Israeli society is a cultural mosaic. Even Hebrew is macaronic. The slang is Arabic; the academic world and everyday language uses English daily; there are Russian suffixes. How many of you, reading Space,are bilingual? How many of you speak or have learned English, Arabic, Russian, or another language? 99% of the people I know are at least bilingual and I wanted anyone who was a poet there. This is why I did not want to limit Poets of Babel to only Hebrew, or only English, my native tongue. Poets of Babel is a place where poets are not limited in participation based on the language they write poetry in. With a common lingua franca (any language that is widely used as a means of communication among speakers of other languages, such as Hebrew or English), people who speak different languages can sit together and share their tesserae, their piece that is part of the mosaic. Thus, Poets of Babel was born, the slogan: “If you are a poet, we speak the same language.” The mission: to enjoy the human voice in variation, to love the spoken word, both poetic and foreign.

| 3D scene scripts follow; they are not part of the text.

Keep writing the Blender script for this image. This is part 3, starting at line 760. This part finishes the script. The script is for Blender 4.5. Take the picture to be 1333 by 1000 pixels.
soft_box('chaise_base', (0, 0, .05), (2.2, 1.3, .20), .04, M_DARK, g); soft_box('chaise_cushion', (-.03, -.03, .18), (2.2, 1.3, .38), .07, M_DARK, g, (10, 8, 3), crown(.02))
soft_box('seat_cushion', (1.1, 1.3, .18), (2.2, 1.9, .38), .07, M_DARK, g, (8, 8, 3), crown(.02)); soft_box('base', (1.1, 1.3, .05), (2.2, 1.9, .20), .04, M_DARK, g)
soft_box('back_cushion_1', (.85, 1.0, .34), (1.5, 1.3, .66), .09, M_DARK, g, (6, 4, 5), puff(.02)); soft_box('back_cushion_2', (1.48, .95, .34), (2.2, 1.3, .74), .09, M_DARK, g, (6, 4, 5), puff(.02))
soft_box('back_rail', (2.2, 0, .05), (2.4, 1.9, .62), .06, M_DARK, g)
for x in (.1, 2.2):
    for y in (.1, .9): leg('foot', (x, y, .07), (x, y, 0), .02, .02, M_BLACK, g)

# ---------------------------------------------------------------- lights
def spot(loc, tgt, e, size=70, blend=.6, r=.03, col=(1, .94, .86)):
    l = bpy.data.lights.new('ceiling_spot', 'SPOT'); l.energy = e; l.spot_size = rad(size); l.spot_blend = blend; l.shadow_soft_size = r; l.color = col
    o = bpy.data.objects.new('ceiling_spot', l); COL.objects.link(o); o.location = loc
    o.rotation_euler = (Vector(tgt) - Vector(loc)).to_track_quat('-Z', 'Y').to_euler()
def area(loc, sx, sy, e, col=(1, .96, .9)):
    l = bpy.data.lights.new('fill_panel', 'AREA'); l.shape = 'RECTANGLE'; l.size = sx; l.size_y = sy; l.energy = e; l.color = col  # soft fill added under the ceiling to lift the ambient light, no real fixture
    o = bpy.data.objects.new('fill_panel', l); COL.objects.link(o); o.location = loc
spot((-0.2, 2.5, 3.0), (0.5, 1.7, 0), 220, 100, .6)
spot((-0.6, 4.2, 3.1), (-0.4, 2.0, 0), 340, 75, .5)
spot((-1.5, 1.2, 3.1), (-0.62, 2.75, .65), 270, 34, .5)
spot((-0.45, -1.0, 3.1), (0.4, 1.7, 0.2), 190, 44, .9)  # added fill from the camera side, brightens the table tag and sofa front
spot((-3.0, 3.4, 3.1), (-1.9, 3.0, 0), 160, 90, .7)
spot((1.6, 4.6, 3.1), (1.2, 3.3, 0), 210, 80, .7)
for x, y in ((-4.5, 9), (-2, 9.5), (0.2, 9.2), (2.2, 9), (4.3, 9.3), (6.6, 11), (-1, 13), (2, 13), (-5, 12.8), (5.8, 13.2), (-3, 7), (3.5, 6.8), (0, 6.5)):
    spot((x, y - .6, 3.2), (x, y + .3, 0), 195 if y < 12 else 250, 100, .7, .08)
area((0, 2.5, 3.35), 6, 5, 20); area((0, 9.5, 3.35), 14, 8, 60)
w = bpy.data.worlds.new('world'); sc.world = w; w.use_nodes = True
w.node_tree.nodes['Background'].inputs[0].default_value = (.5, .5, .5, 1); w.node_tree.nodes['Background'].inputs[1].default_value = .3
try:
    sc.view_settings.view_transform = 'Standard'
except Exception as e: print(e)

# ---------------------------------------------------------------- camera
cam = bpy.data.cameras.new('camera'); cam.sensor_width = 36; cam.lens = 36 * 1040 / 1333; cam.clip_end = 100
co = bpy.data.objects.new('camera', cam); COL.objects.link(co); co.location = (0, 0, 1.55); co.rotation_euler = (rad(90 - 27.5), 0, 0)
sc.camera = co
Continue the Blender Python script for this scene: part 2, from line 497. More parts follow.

I believe there is a hunger for the expression of the multicultural identity that we all live in. There is evidence in the existence of Space, Poets of Babel, “Simply Sing,” and the groups that we have yet to discover or yet to create. We just have to find each other. There is a lot of ‘Babel’ everywhere, many mixtures of voices, and they all have a story to tell. Poets of Babel is the attempt to learn everyone’s stories. It reflects our generation of widespread multiculturalism, complicated identities of people in immigration countries, and breaks the boundaries of poetry or identity belonging to a single language. Walt Whitman once said, “My dearest dream is for an internationality of poems and poets binding the lands of the earth closer than all treaties or diplomacies.” Babel does not only mean “confusion” or a “mixture of voices.” Its origin is the Akkadian, word Babilli which means “the gateway to god.” It is my dearest dream is that we become bound in the shift of Babel from “confusion” to “the gateway to god,” the place where we find holiness in coming closer davka in our differences.